Brad Ormand's Second Fourier Transform - Noise

It’s kind of a tall order for me.  I have some work to do before I can write a digital audio system from scratch at the chip/embedded level – from Math to code to electrical components. I can’t wait to do it and spend time on it, but I must prepare.  So, I did a few mathematics problems this weekend dealing with impulse response and the summation of the FIR filter to get to know what I’m dealing with.  So, I’m going to do it all step-by-step in my free time until I’m able to grasp it and code good implementations.

M A C   A U D I O   A P P

I have been successful at building a Core-Audio-based sampler for iOS in C++ and Swift.  I have a functional demo that starts and ends the time window at particular points along the audio clip using touch – all real-time.  My next step is to draw the waveform out into a SpriteKit view and to get the app to respond to the touch drags to resize the play window to the visual waveform on the UI.  Just that part itself has been a bit tedious, not-to-mention any zooming of the waveform, which hasn’t even been considered, yet.  Then, of course, I’ll need to render out the playhead rolling along as the samples get played.  There’s a lot of interpolation that has to be done since there aren’t enough pixels to show every sample, and I’m trying to get that stuff out to it’s own thread and to see if I can somehow pre-calculate it all when it first comes in.  I made a pencil sketch of the UI to come – it’s the initial view, but I’ll have a keyboard or sample pad view of sorts.

Brad Ormand - Renegade Rambler Audio UI idea

As for the audio source, right now I have it playing from a file.  But, I don’t think I’ll let the user bring in files with  it.  It’s just too weird on the legal side since I’ll let the user save it back to disk, and I have to detect and convert what type of files they attempt to load in and stuff (mp3, ogg, AAC, which wav, etc), and well…  I really just want the user to be able to press record and mess with the stuff that gets recorded, and probably with a 15-second limit – focus – kind of like Twitter’s 140 char limit.  That audio will then be recorded into and played from a file of course, but I can count on it being a 32-bit float PCM format, and just run with it.
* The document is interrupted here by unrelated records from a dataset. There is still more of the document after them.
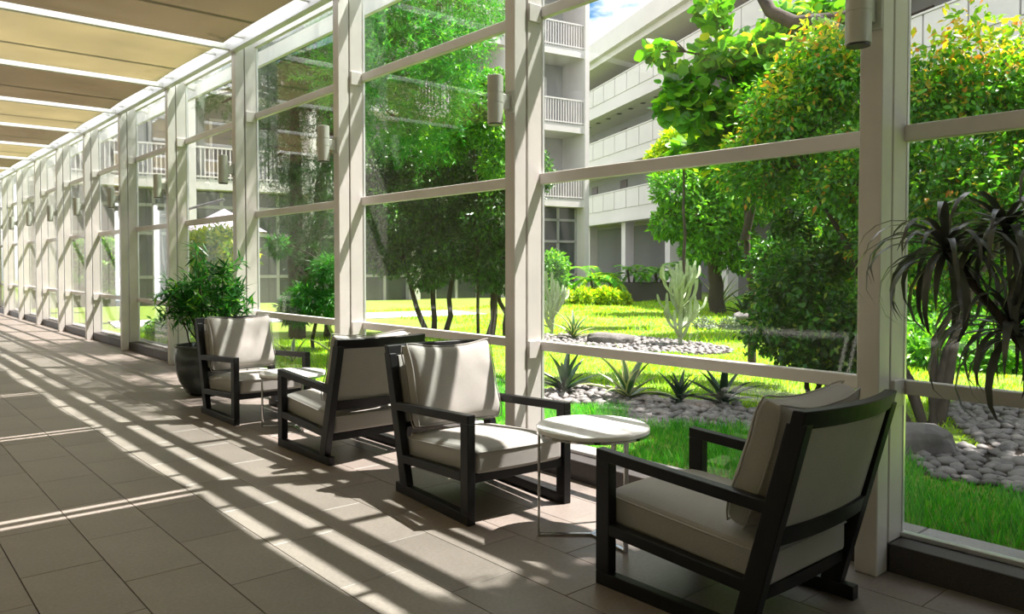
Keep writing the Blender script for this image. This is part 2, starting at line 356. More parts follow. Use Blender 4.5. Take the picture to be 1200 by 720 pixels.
# left wall and the ceiling
o = boxo('sky_block_wall', -2.55, 3.3, YB - .25, YB - .1, -.1, 4.3, 'facade_grey'); o['kind'] = 'structure'  # unseen wall added behind the camera to cut sky fill from that end
lw = boxo('wall_left', -2.55, -2.4, YB, YE + .5, -.1, 4.3, 'beam_paint'); lw['kind'] = 'structure'
ceil = tag(empty('ceiling', (0, 0, 3.6)), kind='structure')
def Cc(o): o.location.z -= 3.6; return o
Cc(boxo('edge_beam', 3.208, 3.285, YB, YE, 3.62, 3.80, 'beam_paint', ceil, .004))
for k in range(K0, K1 + 1):
    yk = Y0 + k * S + .047
    Cc(boxo('cross_beam', -2.4, 3.215, yk - .03, yk + .03, 3.634, 3.70, 'beam_paint', ceil, .003))
    Cc(boxo('rafter', -2.4, 3.30, yk + S / 2 - .03, yk + S / 2 + .03, 4.10, 4.17, 'beam_paint', ceil))
    bm = bmesh.new(); obox(bm, (3.30, yk + S / 2 - .03, 4.10), (.72, 0, -.20), (0, .06, 0), (0, 0, .07)); Cc(finish('rafter_tail', bm, 'beam_paint', ceil))
    if k < K1:
        # sagging canvas between two beams, scalloped along the wall side
        nx, ny = 10, 12; bm = bmesh.new(); rows = []
        for j in range(ny + 1):
            t = j / ny; yy = yk + .075 + (S - .15) * t; sag = .035 * 4 * t * (1 - t); scal = .07 * 4 * t * (1 - t)
            xe = 3.115 - scal
            rows.append([bm.verts.new((-1.0 + (xe + 1.0) * i / nx, yy, 3.682 - sag)) for i in range(nx + 1)])
        for r0, r1 in zip(rows, rows[1:]):
            for i in range(nx): bm.faces.new((r0[i], r0[i + 1], r1[i + 1], r1[i]))
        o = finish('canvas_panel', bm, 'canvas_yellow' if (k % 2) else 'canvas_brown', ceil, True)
        so = o.modifiers.new('thick', 'SOLIDIFY'); so.thickness = .002
        Cc(o)
        for t in (.18, .82): Cc(boxo('clip', 3.10 - .07 * 4 * t * (1 - t), 3.225, yk + S * t - .018, yk + S * t + .018, 3.67, 3.695, 'beam_paint', ceil))
        for h in (0, 1):
            bm = bmesh.new(); obox(bm, (3.26, yk + S / 2 * h + .005, 4.184), (.78, 0, -.214), (0, S / 2 - .01, 0), (0, 0, .008)); Cc(finish('roof_pane', bm, 'roof_glass', ceil))
Cc(boxo('sun_block_soffit', -2.4, -1.0, YB, YE + .5, 3.72, 3.80, 'facade_white', ceil))  # unseen strip added to keep sun through the canvas gaps off the left wall
Cc(boxo('eave_beam', 4.00, 4.05, YB, YE, 3.81, 3.985, 'beam_paint', ceil, .003))

# wall lamps, one on each post
ORD = ['first', 'second', 'third', 'fourth', 'fifth', 'sixth', 'seventh', 'eighth', 'ninth', 'tenth', 'eleventh']
def lamp_proto():
    t = empty('wall_lamp')
    bm = bmesh.new(); box(bm, -.012, 0, -.045, .045, -.07, .07); finish('mount_plate', bm, 'lamp_grey', t, bevel=.003)
    bm = bmesh.new(); box(bm, -.075, -.01, -.022, .022, -.045, .045); finish('bracket', bm, 'lamp_grey', t, bevel=.004)
    bm = bmesh.new(); c = (-.118, 0, 0)
    lathe(bm, [(.047, -.148), (.050, -.146), (.050, -.022), (.048, -.021), (.048, -.018), (.050, -.017), (.050, .042), (.048, .043), (.048, .046), (.050, .047), (.050, .150), (.047, .152)], 28, c)
    b = finish('lamp_body', bm, 'lamp_grey', t, True)
    bm = bmesh.new(); lathe(bm, [(.046, -.156), (.046, -.1475)], 24, c); finish('lens', bm, 'lamp_dark', b)
    return t
def dup(root):
    r = root.copy(); COL.objects.link(r)
    for ch in list(root.children):
        c = ch.copy(); COL.objects.link(c); c.parent = r
        for g in list(ch.children):
            d = g.copy(); COL.objects.link(d); d.parent = c
    return r
lp = lamp_proto()
for k in range(0, 11):
    o = lp if k == 0 else dup(lp)
    o.location = (3.247, Y0 + k * S + .0475, 2.345)
    lab = {0: 'grey cylinder wall lamp cut by the frame edge on the first window post', 1: 'grey cylinder wall lamp on the post behind the sunlit facing armchair'}.get(k, 'grey cylinder wall lamp on the %s window post along the corridor' % ORD[k])
    tag(o, lab, 'wall lamp', 'wall lamps on the window posts')

# ------------------------------------------------------------------ lounge chairs
def cushion(name, w, h, t, m, parent, nu=18, nv=16, sagtop=0.0, power=4, ear=0.0, box_t=0.0, seed=0, crumple=0.007):
    """pillow in the xz plane, thickness along y, bottom edge at z=0; returns the object and its seam loop"""
    bm = bmesh.new(); front = []; back = []
    def outline(u, v):
        x = u * w / 2 * (1 + ear * v * v * .5 - .03 * (1 - v * v) * abs(u)) * (1 - .035 * abs(v) ** 10); z = (v * (1 - .035 * abs(u) ** 10) + 1) / 2 * h
        z += ear * h * .25 * v * abs(u) ** 3 - sagtop * (1 - u * u) * max(0, v) ** 2
        return x, z
    for j in range(nv + 1):
        v = -1 + 2 * j / nv; fr, br = [], []
        for i in range(nu + 1):
            u = -1 + 2 * i / nu; x, z = outline(u, v)
            th = box_t / 2 * (1 - .30 * (abs(u) * abs(v)) ** 6) + (t - box_t) / 2 * max(0.0, (1 - abs(u) ** power) * (1 - abs(v) ** power)) ** .5
            nz = noise.noise((x * 9 + seed, z * 9, seed)) * crumple * (1.5 if abs(u) > .6 else 1)
            fr.append(bm.verts.new((x, th + nz, z)))
            br.append(bm.verts.new((x, -th + nz * .5, z)))
        front.append(fr); back.append(br)
    for j in range(nv):
        for i in range(nu):
            bm.faces.new((front[j][i], front[j + 1][i], front[j + 1][i + 1], front[j][i + 1]))
            bm.faces.new((back[j][i], back[j][i + 1], back[j + 1][i + 1], back[j + 1][i]))
    loop = [(j, 0) for j in range(nv + 1)] + [(nv, i) for i in range(1, nu + 1)] + [(j, nu) for j in range(nv - 1, -1, -1)] + [(0, i) for i in range(nu - 1, 0, -1)]
    fl = [front[j][i].co.copy() for j, i in loop]; bl = [back[j][i].co.copy() for j, i in loop]
    for a in range(len(loop)):
        j, i = loop[a]; j2, i2 = loop[(a + 1) % len(loop)]
        bm.faces.new((front[j][i], front[j2][i2], back[j2][i2], back[j][i]))
    o = finish(name, bm, m, parent, True)
    su = o.modifiers.new('soft', 'SUBSURF'); su.levels = 1; su.render_levels = 1
    return o, fl, bl
def piping(parent, loop, r=.0035, m='linen_back'):
    bm = bmesh.new(); tube(bm, loop, r, 6, True); return finish('piping', bm, m, parent, True)

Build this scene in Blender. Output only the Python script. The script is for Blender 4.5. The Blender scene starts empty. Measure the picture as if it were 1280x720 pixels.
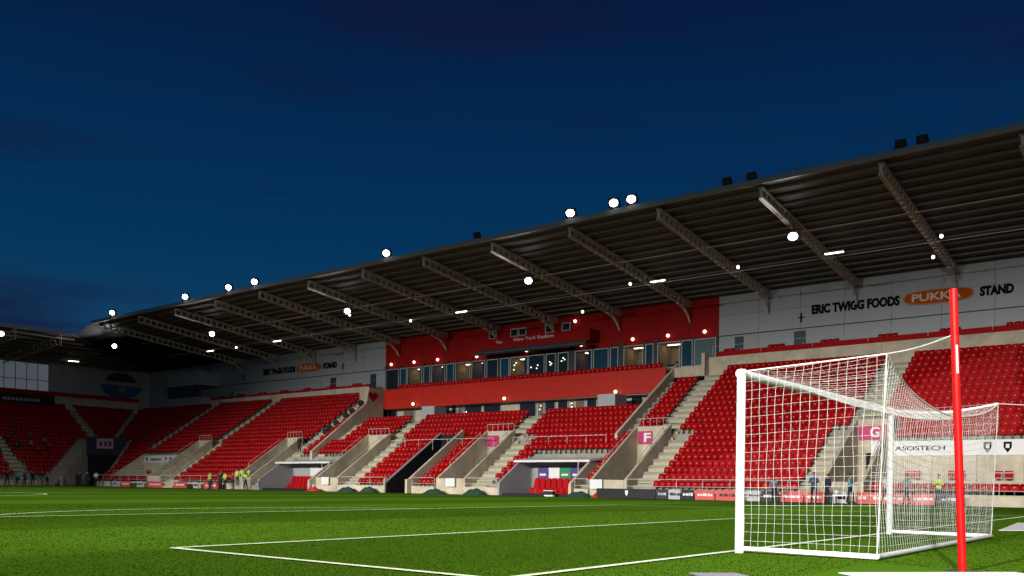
import bpy, bmesh, math, random
import numpy as np
from mathutils import Vector, Matrix

random.seed(7)
S = bpy.context.scene
COL = S.collection

# ------------------------------------------------------------------ camera
FPX, CYPX, YAW, ROLL = 1143.1, 604.9, 2.232, 0.013
CAM = Vector((5.406, -15.913, 0.910))
_d = Vector((math.cos(YAW), math.sin(YAW), 0)); _r0 = Vector((math.sin(YAW), -math.cos(YAW), 0)); _u0 = Vector((0, 0, 1))
_r = _r0*math.cos(ROLL) + _u0*math.sin(ROLL); _u = -_r0*math.sin(ROLL) + _u0*math.cos(ROLL)
cd = bpy.data.cameras.new("camera"); cam = bpy.data.objects.new("camera", cd); COL.objects.link(cam)
cd.sensor_width = 36.0; cd.sensor_fit = 'HORIZONTAL'; cd.lens = FPX/1280*36.0
cd.shift_y = (CYPX-360)/1280; cd.clip_start = 0.1; cd.clip_end = 3000
cam.matrix_world = Matrix(((_r.x, _u.x, -_d.x, CAM.x), (_r.y, _u.y, -_d.y, CAM.y), (_r.z, _u.z, -_d.z, CAM.z), (0, 0, 0, 1)))
S.camera = cam

# ------------------------------------------------------------------ world (dusk sky) and exposure
S.view_settings.view_transform = 'Standard'
try: S.view_settings.look = 'None'
except Exception: pass
S.view_settings.exposure = 0.0; S.view_settings.gamma = 1.0
W = bpy.data.worlds.new("World"); S.world = W; W.use_nodes = True
nt = W.node_tree; nt.nodes.clear()
def wn(t, **k):
    n = nt.nodes.new(t)
    for a, b in k.items(): setattr(n, a, b)
    return n
tc = wn('ShaderNodeTexCoord'); sep = wn('ShaderNodeSeparateXYZ'); nt.links.new(tc.outputs['Generated'], sep.inputs[0])
ramp = wn('ShaderNodeValToRGB'); nt.links.new(sep.outputs['Z'], ramp.inputs[0])
cr = ramp.color_ramp
stops = [(0.0, (.020, .075, .155)), (.10, (.008, .055, .125)), (.24, (.0015, .034, .105)), (.36, (.0012, .022, .080)), (.47, (.0018, .0105, .048)), (.60, (.0035, .006, .034)), (1.0, (.003, .005, .028))]
while len(cr.elements) < len(stops): cr.elements.new(.5)
for e, (p, c) in zip(cr.elements, stops): e.position = p; e.color = (*c, 1)
nz = wn('ShaderNodeTexNoise'); nz.inputs['Scale'].default_value = 2.4; nz.inputs['Detail'].default_value = 5; nz.inputs['Roughness'].default_value = .6
mp = wn('ShaderNodeMapping'); mp.inputs['Scale'].default_value = (1, 1, 4.5); mp.inputs['Location'].default_value = (1.7, .4, 2); nt.links.new(tc.outputs['Generated'], mp.inputs[0]); nt.links.new(mp.outputs[0], nz.inputs['Vector'])
cl = wn('ShaderNodeValToRGB'); cl.color_ramp.elements[0].position = .53; cl.color_ramp.elements[1].position = .72
cl.color_ramp.elements[0].color = (0, 0, 0, 1); cl.color_ramp.elements[1].color = (.75, .75, .75, 1); nt.links.new(nz.outputs[0], cl.inputs[0])
mx = wn('ShaderNodeMix', data_type='RGBA'); nt.links.new(cl.outputs[0], mx.inputs[0]); nt.links.new(ramp.outputs[0], mx.inputs[6]); mx.inputs[7].default_value = (.006, .008, .040, 1)
bg = wn('ShaderNodeBackground'); bg.inputs['Strength'].default_value = 1.0; nt.links.new(mx.outputs[2], bg.inputs[0])
wo = wn('ShaderNodeOutputWorld'); nt.links.new(bg.outputs[0], wo.inputs[0])
S.cycles.use_denoising = True
S.cycles.sample_clamp_indirect = 4.0
S.cycles.max_bounces = 6

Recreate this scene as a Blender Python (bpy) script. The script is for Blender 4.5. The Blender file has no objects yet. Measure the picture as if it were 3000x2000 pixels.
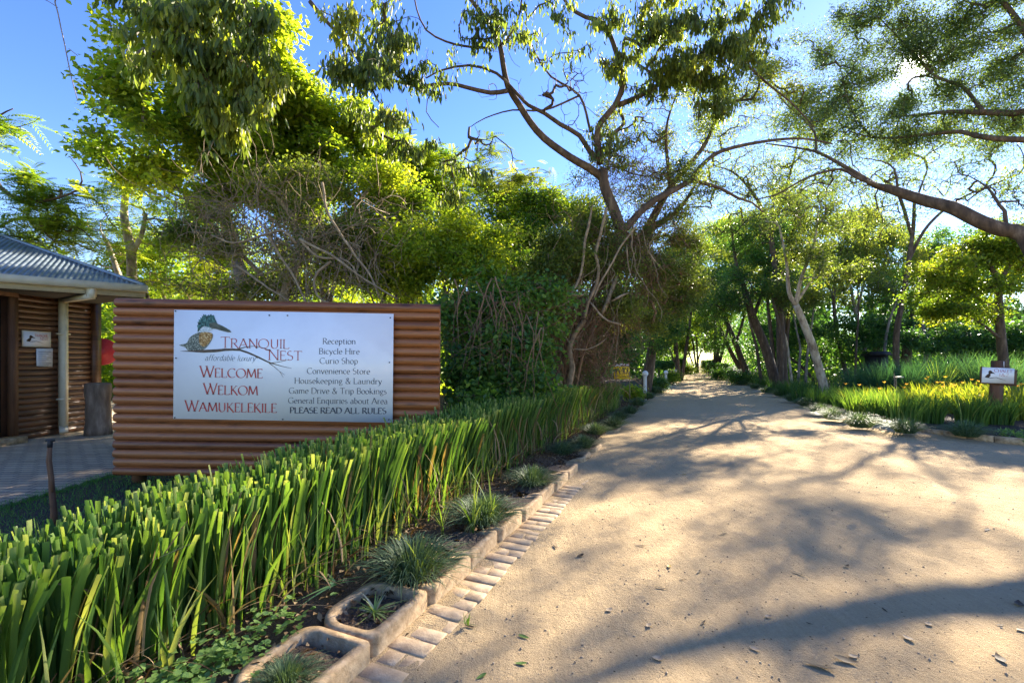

In the end, I want the thing to act as a granulator, where you bring in audio and are able to loop sections of audio at really tight intervals, or even with randomized time and pitch parameters, where it acts as a sound design tool.  I do this in Pro Tools all the time by hand and cut samples like 1000 at a time and shift them incrementally and copy and paste them offset next to each other for effect, but it’s definitely time-consuming.  I’ll probably still do that because I have ultimate control, but I’d like to be able to go into the app environment and get sounds from machines or birds or rubber bands or my voice or even the wind and allow the user to really fuck with them to make them something else entirely.  Of course, they’ll be able to save the original tracks and save the performance.  And, I’ll offer a few time-based effects and definitely some distortion and crush on there, too.

So…  that’s what I’ve been getting into.  It’s after-work stuff, so it’s kind of slow-going after a day of already programming for hours at the day job, but I’m making definite progress and can’t wait to circle back to the embedded system, as well.  I have many, many things to look forward to on this front.